Berita  

Bawaslu Cenderung Menghindar Tangani Pelanggaran Pemilu

Jakarta, KabarBerita.id — Pelanggaran pemilu yang tidak tertangani secara maksimal oleh Badan Pengawas Pemilu (Bawaslu) mendapat sorotan. Sebagai pengawas pemilu, Bawaslu terjebak pada pemahaman perbuatan pelanggaran hukum dalam arti sempit.

Demikian disampaikan Ketua Lembaga Bantuan Hukum Trisila, Hasan Lumban Raja dalam diskusi bertajuk “Pelanggaran Hukum Dalam Pemilu 2019 dan Potensi Ancaman Demokrasi” di kawasan Salemba, Jakarta Pusat, Rabu (13/3).

Disebutkan, pelanggaran hukum dalam pemilu hanya dipahami sebagai pelanggaran norma UU Pemilu berikut peraturan pelaksananya. Akibatnya, ada berbagai perbuatan dari berbagai pihak dalam pemilu yang seyogyanya berpotensi menjadi ancaman demokrasi yang tidak tersentuh pengawasan.

Hasan memberikan contoh kasus hoax adanya tujuh kontainer yang berisi 70 juta surat suara yang sudah dicoblos. Dalam kasus ini, justru yang hadir untuk menyelesaikannya adalah Komisi Pemilihan Umum (KPU).

“Bawaslu dalam kasus ini absen. Justru KPU yang melaporkan kepada Polri agar kasus ini ditindak,” ujar dia.

Hasan menyayangkan ketidakhadiran Bawaslu dalam menangani kasus hoax tersebut. Padahal, kasus hoax menjadi ancaman bagi masa depan demokrasi karena merugikan hak rakyat selaku pemegang kedaulatan untuk mendapatkan pemilu yang adil dan berintegritas serta pemilu yang efektif dan efisien.

“Pada sisi yang lain para peserta pemilu juga mengalami kerugian akibat perbuatan tersebut. Seperti dalam kasus hoax tujuh kontainer surat suara. Bawaslu tidak berdaya menyelesaikan permasalahan ini,” katanya.

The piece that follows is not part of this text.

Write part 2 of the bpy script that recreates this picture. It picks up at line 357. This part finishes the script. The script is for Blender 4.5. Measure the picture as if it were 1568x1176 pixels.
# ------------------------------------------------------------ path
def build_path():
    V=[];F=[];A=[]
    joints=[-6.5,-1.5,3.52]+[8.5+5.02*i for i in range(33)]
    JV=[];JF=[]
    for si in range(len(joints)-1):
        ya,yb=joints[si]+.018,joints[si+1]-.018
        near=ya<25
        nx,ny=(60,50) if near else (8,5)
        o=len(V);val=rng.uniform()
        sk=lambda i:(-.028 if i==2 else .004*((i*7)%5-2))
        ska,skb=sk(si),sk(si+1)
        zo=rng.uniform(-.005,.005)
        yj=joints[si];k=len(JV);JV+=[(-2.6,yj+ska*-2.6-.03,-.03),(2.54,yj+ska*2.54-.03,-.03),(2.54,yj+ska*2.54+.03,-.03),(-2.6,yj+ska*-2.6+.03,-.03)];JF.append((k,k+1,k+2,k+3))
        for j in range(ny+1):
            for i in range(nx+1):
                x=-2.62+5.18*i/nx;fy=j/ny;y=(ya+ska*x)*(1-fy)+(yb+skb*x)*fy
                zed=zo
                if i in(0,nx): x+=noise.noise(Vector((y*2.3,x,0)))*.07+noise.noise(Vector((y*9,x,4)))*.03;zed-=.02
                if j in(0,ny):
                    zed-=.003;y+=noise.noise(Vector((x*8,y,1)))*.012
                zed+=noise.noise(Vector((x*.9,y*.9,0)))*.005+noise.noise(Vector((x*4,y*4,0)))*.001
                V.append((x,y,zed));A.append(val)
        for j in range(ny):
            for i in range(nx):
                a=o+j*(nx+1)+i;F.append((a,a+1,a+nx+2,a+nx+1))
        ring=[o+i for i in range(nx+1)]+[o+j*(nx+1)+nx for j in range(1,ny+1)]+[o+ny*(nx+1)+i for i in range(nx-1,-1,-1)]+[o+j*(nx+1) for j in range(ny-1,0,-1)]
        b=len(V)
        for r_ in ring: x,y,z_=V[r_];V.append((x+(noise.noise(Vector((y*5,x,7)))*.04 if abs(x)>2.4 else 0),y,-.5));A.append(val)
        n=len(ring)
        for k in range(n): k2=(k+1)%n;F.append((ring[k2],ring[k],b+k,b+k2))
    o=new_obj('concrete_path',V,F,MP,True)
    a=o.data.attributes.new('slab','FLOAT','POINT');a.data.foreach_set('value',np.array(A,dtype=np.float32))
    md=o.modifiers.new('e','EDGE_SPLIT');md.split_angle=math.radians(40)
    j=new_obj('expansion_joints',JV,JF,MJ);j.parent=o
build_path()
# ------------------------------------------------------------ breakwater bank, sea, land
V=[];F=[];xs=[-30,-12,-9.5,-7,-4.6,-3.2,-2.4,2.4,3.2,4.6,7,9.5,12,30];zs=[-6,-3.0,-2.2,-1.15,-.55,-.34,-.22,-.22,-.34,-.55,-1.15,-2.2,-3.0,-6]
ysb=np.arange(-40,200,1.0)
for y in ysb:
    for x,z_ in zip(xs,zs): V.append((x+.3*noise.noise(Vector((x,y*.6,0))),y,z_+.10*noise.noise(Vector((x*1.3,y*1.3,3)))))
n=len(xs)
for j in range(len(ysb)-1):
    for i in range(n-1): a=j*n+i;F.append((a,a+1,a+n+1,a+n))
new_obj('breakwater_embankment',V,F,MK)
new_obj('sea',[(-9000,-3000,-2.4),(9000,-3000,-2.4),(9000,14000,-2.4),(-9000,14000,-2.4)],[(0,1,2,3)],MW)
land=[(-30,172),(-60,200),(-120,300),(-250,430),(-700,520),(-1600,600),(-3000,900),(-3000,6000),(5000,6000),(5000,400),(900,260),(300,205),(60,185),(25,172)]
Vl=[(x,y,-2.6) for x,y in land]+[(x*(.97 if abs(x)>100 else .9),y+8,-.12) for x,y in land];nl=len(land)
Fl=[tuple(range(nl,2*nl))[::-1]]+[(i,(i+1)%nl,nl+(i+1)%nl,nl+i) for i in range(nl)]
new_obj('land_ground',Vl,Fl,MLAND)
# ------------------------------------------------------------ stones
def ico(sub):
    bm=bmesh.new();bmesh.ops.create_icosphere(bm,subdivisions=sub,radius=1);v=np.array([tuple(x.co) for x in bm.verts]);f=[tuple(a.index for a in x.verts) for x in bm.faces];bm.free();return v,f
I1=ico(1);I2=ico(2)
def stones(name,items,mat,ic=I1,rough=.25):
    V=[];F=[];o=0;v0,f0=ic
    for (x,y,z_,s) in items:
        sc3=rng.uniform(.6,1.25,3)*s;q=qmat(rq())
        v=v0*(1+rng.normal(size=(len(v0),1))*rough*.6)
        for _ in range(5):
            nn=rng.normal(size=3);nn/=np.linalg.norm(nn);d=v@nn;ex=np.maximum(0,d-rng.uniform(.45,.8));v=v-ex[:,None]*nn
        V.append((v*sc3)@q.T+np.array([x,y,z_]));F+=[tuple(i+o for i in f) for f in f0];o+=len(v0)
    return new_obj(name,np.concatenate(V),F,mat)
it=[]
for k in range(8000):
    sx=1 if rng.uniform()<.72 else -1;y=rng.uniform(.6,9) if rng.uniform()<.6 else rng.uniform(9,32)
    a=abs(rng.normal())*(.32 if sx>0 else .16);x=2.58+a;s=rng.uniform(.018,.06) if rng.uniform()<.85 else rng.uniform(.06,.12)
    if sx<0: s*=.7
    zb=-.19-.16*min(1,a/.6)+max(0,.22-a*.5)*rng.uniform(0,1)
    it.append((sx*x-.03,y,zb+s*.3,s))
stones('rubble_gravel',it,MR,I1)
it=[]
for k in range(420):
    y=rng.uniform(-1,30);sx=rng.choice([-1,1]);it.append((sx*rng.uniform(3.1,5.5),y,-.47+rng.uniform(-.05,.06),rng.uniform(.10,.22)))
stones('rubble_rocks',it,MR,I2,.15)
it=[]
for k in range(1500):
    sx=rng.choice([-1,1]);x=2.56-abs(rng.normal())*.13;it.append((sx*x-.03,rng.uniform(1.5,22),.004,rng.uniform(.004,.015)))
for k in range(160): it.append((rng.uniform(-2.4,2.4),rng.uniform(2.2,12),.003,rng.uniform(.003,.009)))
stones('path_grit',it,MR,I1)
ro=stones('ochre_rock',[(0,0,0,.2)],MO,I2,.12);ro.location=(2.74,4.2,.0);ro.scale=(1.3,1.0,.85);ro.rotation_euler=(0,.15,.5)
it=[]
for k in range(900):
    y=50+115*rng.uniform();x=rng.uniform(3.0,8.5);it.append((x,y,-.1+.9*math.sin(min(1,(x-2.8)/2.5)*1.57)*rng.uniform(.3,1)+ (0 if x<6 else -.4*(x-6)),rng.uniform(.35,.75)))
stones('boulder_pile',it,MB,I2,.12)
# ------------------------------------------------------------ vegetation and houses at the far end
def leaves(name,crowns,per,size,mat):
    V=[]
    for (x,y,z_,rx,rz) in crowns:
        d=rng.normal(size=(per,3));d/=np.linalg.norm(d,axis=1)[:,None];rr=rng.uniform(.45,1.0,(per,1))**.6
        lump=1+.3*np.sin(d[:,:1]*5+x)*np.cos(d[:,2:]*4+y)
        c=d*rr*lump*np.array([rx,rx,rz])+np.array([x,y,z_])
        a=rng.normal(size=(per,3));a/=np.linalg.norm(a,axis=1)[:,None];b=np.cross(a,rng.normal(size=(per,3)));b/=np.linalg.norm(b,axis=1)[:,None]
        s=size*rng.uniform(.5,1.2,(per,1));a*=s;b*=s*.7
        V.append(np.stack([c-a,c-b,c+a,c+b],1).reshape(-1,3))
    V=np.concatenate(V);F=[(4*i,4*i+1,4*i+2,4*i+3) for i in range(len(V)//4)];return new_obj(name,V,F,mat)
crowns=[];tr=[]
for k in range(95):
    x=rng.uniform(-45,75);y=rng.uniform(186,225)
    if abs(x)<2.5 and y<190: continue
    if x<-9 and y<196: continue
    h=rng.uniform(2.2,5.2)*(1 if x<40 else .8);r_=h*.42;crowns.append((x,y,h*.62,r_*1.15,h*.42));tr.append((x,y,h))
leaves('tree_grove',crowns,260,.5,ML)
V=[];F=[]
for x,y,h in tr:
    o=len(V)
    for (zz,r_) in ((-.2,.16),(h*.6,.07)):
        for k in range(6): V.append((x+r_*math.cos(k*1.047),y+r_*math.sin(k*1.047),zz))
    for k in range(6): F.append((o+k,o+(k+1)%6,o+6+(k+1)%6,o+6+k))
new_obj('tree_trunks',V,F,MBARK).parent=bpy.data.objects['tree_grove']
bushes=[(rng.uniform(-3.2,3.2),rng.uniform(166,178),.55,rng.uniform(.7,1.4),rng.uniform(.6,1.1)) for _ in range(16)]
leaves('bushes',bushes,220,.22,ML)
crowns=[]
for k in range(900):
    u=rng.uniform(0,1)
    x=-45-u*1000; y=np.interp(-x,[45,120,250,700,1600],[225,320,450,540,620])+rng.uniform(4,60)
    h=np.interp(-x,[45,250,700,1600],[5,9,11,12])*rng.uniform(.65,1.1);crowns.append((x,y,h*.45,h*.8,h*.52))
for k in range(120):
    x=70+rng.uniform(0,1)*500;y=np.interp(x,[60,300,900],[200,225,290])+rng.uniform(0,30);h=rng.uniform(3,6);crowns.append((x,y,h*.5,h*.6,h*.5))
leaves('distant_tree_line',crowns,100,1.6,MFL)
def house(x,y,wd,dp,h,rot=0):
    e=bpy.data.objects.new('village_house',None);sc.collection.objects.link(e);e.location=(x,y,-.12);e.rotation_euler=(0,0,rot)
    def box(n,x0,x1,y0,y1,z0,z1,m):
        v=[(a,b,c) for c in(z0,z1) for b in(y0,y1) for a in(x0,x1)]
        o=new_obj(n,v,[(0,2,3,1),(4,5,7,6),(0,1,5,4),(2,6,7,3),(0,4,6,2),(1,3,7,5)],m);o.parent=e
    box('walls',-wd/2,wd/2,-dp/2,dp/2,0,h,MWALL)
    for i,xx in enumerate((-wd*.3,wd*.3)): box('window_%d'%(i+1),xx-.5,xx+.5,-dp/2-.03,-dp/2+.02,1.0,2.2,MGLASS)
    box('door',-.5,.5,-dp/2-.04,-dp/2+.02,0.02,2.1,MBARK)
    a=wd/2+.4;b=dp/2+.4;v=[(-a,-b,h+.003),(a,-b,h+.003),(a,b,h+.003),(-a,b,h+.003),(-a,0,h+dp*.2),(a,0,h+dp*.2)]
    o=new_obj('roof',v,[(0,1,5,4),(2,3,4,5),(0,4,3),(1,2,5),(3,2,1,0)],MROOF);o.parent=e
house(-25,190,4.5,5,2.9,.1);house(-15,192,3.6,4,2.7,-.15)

Di tempat yang sama, mantan Ketua Bawaslu Jawa Barat, Harminus Koto memaparkan jenis-jenis pelanggaran pemilu. Jenis pelanggaran tersebut adalah pelanggaran administrasi, pidana dan etika. Menurut dia, UU Pemilu 7/2017 secara tegas mengatur instrumen penegakan hukum pemilu.

“UU itu memperkuat Bawaslu dalam penegakan hukum pemilu, namun masih terkendala teknis dalam mendukung optimalisasi kinerja penegakan hukum pemilu,” tandasnya.

Dia lantas menyarankan agar Bawaslu lebih aktif menyoroti informasi publik yang berseliweran di media sosial dan harus menindaklanjutinya.

“Komunikasi politik Bawaslu juga harus ditingkatkan ketika mengetahui informasi yang diduga memenuhi unsur pelanggaran pemilu,” katanya.

Sementara itu, Direktur Eksekutif Indonesia Publik Institute (IPI), Karyono Wibowo menyampaikan maraknya pelanggaran pemilu yang tidak diproses secara hukum dapat menjadi ancaman masa depan demokrasi Indonesia.

Diperlukan ketegasan sikap dari Bawaslu untuk menindak tegas pelanggaran pemilu. Hal ini sangat penting untuk menumbuhkan budaya sadar hukum dalam mencegah pelanggaran hukum dalam pesta demokrasi.

“Dugaan pelanggaran pemilu justru banyak dialihkan ke pidana umum. Bawaslu cenderung menghindar alias ngeles,” tandas Karyono.